Paulson Urges Release of Next $350 Billion From TARP (Update4)

By Robert Schmidt
Bloomberg News
December 19, 2008


Dec. 19 (Bloomberg) -- Treasury Secretary Henry Paulson urged Congress to release the second half of the $700 billion financial rescue fund after the government exhausted the first $350 billion in less than three months.

Congress, which passed the Troubled Asset Relief Program on Oct. 3, "will need to release the remainder of the TARP to support financial market stability," Paulson said today in a statement released in Washington.

The Treasury today agreed to lend $13.4 billion to General Motors Corp. and Chrysler LLC, after spending $335 billion mostly to increase bank capital. Lawmakers, who can vote against giving Paulson the remaining funds, have criticized the Bush administration for not using the rescue package to help stem foreclosures.

Paulson's call for the other $350 billion may set off a debate in Congress, where some members have demanded more help for struggling homeowners. House Financial Services Committee Chairman Barney Frank said today he's crafting legislation to unlock the unallocated money.

Today's statement from Paulson wasn't a formal request for the funds, a move President George W. Bush or his successor would have to make. Paulson intends to consult with Congress and President-elect Barack Obama's staff on the strategy for officially requesting the next $350 billion, a Treasury official told reporters on a conference call.
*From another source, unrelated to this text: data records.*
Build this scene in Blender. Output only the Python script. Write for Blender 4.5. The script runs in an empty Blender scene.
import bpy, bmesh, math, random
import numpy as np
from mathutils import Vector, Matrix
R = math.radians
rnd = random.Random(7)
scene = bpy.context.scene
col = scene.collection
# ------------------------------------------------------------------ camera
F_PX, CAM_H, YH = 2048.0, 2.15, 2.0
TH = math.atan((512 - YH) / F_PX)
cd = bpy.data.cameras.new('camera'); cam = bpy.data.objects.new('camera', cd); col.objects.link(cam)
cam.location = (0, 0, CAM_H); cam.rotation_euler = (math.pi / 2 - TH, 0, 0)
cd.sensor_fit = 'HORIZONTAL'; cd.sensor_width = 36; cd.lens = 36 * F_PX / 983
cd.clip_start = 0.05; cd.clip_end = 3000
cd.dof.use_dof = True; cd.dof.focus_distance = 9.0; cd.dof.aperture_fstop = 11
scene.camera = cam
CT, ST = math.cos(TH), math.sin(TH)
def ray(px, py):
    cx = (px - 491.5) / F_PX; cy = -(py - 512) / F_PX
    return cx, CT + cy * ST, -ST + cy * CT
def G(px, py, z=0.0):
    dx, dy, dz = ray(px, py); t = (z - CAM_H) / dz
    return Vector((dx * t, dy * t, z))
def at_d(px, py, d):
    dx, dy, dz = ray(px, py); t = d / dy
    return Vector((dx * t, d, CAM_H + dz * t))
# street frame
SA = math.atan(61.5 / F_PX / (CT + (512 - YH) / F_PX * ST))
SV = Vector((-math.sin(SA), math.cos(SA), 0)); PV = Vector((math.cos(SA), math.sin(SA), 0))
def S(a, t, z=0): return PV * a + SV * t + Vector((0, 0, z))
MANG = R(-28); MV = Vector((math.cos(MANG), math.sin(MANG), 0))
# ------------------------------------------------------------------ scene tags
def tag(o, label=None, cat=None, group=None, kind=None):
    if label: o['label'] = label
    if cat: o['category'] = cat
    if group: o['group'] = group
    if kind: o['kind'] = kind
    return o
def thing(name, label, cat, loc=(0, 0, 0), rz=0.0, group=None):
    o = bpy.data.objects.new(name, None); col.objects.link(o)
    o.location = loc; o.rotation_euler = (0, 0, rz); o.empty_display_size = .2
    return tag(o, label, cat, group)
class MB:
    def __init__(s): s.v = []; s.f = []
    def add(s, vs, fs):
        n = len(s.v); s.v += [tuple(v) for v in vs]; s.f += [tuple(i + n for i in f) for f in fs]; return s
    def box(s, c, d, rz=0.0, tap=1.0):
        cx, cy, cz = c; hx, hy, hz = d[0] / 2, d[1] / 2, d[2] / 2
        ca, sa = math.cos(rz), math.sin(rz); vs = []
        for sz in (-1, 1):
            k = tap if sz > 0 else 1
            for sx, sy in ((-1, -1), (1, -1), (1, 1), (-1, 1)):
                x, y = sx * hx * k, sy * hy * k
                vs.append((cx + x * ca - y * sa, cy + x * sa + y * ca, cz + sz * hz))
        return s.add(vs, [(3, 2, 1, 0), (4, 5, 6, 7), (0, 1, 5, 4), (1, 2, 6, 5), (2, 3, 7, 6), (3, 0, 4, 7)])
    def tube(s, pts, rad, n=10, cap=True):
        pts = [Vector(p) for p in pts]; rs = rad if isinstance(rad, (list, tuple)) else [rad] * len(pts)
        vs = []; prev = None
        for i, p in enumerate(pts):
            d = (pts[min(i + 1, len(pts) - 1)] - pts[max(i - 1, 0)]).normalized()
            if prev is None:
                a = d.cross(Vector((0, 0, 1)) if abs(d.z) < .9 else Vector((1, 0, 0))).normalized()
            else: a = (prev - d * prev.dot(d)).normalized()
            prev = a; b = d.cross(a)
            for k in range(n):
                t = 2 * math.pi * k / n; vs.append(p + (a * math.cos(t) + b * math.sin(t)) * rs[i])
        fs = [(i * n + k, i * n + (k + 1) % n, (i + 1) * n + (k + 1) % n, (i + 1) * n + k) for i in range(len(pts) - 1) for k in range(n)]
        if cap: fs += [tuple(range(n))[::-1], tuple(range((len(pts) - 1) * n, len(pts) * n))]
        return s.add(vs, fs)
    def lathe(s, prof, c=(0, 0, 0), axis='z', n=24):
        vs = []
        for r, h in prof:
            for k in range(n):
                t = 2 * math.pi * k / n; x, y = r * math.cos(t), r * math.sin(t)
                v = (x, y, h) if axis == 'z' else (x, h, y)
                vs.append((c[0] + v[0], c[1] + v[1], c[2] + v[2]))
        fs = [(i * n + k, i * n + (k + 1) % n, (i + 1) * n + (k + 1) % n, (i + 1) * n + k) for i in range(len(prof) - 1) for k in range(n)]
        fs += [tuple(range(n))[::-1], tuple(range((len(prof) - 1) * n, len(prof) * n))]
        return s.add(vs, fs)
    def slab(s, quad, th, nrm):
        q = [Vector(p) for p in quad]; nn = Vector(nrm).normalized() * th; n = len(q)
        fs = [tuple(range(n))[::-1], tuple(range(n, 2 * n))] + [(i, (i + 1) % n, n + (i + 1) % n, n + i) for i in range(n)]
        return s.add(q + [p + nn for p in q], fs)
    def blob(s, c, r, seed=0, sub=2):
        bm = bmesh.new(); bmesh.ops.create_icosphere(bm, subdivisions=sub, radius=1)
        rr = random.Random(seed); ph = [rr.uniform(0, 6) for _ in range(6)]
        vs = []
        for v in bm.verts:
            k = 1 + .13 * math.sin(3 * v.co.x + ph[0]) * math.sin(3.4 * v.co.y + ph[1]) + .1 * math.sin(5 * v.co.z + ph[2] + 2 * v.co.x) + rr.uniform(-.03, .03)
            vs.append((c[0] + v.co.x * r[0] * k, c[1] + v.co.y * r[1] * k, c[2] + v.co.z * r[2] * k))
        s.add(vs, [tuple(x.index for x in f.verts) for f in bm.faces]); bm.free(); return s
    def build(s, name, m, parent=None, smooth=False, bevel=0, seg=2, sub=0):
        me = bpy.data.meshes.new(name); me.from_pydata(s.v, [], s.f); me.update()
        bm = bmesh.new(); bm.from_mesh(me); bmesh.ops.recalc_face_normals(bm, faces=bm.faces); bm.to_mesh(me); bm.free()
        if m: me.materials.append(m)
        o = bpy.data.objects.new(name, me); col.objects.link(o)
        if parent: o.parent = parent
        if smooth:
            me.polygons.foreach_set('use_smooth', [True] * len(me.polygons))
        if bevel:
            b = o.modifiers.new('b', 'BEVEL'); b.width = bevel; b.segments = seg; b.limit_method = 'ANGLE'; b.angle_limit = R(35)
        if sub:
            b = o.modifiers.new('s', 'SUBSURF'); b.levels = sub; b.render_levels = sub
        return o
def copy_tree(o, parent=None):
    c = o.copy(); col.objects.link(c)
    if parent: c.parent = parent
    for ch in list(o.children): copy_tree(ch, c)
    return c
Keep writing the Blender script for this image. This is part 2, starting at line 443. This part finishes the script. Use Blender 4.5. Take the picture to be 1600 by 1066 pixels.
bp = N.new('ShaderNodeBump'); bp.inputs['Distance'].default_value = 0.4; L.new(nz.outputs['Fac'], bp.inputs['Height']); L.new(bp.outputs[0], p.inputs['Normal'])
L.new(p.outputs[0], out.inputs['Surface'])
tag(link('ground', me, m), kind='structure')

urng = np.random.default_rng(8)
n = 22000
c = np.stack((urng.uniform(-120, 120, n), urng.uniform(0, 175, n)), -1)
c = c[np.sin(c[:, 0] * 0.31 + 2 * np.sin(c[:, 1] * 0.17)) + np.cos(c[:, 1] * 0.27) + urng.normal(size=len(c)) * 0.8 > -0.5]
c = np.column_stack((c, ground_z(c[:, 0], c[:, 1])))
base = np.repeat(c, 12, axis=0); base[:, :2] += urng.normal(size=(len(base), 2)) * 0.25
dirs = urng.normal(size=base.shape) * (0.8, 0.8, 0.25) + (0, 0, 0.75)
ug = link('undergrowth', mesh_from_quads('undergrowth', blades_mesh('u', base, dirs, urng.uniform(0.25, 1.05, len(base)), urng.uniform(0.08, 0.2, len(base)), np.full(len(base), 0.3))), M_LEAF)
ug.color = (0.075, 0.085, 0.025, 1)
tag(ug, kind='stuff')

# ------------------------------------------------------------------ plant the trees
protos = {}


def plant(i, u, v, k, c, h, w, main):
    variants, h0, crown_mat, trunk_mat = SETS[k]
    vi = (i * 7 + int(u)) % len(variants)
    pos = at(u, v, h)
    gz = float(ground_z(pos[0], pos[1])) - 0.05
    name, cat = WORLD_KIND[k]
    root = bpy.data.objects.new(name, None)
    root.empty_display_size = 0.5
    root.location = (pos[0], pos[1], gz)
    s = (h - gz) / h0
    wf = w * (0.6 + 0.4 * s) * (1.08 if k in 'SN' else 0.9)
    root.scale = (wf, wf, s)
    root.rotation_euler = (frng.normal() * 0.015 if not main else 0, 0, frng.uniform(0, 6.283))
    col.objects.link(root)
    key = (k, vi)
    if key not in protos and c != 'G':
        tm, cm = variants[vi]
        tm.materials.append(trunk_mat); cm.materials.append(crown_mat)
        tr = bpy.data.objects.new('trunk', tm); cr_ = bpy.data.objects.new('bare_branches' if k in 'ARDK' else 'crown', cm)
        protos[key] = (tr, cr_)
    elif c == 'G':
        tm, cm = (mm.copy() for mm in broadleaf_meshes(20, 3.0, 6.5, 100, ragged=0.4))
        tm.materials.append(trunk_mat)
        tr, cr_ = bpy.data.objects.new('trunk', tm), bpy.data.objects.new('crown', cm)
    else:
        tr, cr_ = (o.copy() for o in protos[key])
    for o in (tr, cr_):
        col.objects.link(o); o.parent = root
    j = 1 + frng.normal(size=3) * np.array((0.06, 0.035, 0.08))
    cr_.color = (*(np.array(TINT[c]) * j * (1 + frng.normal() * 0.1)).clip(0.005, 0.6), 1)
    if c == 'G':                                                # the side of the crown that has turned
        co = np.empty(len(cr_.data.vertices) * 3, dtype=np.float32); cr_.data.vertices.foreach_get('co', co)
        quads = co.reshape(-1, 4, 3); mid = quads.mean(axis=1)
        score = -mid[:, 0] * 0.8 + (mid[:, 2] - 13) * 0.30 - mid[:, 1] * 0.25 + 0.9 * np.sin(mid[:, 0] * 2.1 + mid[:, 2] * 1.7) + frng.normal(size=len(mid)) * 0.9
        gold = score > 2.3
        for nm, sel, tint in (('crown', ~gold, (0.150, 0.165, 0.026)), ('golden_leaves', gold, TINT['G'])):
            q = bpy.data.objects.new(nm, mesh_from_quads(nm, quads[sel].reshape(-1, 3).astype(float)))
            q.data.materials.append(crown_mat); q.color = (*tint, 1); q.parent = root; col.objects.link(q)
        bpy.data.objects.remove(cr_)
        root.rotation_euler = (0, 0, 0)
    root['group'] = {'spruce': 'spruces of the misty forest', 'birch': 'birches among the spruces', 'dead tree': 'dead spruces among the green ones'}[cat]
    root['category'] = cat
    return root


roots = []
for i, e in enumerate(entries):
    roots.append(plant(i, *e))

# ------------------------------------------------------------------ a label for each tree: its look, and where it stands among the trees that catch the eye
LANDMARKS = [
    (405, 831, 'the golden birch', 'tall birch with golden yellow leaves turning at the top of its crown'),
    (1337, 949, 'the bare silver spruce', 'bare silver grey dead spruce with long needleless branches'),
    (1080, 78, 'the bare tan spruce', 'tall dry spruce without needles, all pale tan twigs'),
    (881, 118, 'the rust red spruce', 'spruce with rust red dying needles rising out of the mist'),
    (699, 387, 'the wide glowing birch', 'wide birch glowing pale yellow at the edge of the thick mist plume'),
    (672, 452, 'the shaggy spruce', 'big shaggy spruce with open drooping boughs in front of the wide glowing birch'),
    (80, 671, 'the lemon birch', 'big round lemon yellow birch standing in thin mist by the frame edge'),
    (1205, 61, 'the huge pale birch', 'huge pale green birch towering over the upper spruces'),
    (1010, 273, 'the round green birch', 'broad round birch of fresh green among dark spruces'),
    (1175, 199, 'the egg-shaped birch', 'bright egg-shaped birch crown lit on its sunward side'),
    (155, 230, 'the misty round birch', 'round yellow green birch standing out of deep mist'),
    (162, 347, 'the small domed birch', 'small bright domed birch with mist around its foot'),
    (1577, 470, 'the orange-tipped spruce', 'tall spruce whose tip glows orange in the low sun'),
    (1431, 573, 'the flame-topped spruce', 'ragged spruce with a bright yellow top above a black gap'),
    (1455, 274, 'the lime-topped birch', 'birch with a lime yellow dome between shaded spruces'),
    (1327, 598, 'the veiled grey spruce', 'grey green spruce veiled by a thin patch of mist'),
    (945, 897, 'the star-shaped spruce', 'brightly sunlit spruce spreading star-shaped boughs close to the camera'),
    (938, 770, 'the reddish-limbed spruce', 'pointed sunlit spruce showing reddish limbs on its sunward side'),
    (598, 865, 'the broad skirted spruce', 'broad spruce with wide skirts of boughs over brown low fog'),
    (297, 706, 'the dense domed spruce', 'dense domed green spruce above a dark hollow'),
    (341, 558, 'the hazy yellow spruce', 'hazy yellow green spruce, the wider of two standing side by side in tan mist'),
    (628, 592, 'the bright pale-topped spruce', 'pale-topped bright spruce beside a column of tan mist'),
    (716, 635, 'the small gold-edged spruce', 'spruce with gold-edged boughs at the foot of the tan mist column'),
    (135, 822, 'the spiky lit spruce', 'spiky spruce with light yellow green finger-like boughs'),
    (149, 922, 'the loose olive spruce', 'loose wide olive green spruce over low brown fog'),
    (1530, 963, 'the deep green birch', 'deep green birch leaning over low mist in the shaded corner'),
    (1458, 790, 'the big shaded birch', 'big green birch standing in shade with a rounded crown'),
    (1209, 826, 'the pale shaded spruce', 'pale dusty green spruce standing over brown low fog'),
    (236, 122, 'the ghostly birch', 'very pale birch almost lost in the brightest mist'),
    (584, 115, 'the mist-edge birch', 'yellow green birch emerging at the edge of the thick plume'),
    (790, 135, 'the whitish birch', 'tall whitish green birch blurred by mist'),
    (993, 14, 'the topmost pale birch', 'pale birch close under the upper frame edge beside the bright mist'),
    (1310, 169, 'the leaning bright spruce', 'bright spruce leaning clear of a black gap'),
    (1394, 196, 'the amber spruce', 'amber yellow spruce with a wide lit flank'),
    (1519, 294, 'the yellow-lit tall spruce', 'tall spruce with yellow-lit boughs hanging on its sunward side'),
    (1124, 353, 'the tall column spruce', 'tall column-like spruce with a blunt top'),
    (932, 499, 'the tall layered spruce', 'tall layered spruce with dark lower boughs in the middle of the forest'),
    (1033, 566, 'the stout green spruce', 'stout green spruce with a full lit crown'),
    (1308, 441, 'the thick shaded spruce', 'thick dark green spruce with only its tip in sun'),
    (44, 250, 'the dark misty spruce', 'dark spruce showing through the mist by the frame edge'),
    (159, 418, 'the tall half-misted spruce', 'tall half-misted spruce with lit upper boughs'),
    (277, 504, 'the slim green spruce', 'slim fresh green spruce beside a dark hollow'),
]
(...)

The official, who spoke on condition of anonymity, said he expected talks to begin soon.

Need Agreement

"We should have an agreement among Obama, Paulson and the congressional leadership to release the $350 billion with conditions on how it's spent," Frank said in an interview. "We need the second $350 billion, but it can only be done if there's an agreement as to how to do it."

Obama said yesterday that Paulson would need to explain to his staff how the funds would be disbursed.

"At the point where the Treasury comes forward" with a request for the remainder of the TARP, "I would expect that they would provide a clear justification for why they need additional dollars and how they intend to use it," Obama said in a press conference in Chicago.

In his statement, Paulson said he would consult with congressional leaders and the Obama team "in the near future."

The Treasury likely would need to come up with a program for helping homeowners before Congress signs off on a request for the funds.

Another $4 Billion

The loan package for the automakers released today has another $4 billion contingent on "drawing down the second tranche of TARP funds," according to a White House statement.

"It's not necessarily true that this administration in the remaining 31 days, I believe, will go back to Congress," said Joel Kaplan, the White House deputy chief of staff, said in a press conference. "But in the very short term, we will need to go -- we, or the next administration -- will need to go to Congress to get the second $350 billion if they are to get the last chunk of the loan that's being discussed today."

Treasury officials have been working on programs designed to ease the housing crisis.

Most Republicans on Capitol Hill are opposed to giving Paulson any additional funds. Still, Democrats may take Paulson's actions on housing and the car industry as positive steps and not mount a campaign against the request, lobbyists and congressional staff said.

Banking Stability

Securing the extra money would give the Treasury a cushion in case another bank or insurer neared collapse.

While the Treasury has allocated most of the first $350 billion, not all of it has actually been disbursed. Paulson said he was confident that "in the very short-term" the government has enough money on hand to "address a significant financial market event."

To access the rest of TARP, Paulson has to report to Congress on how the funds would be used. Lawmakers then have 15 days to pass legislation blocking the money. The president could then veto the congressional vote, forcing lawmakers to come up with a bigger majority to prevent the disbursement.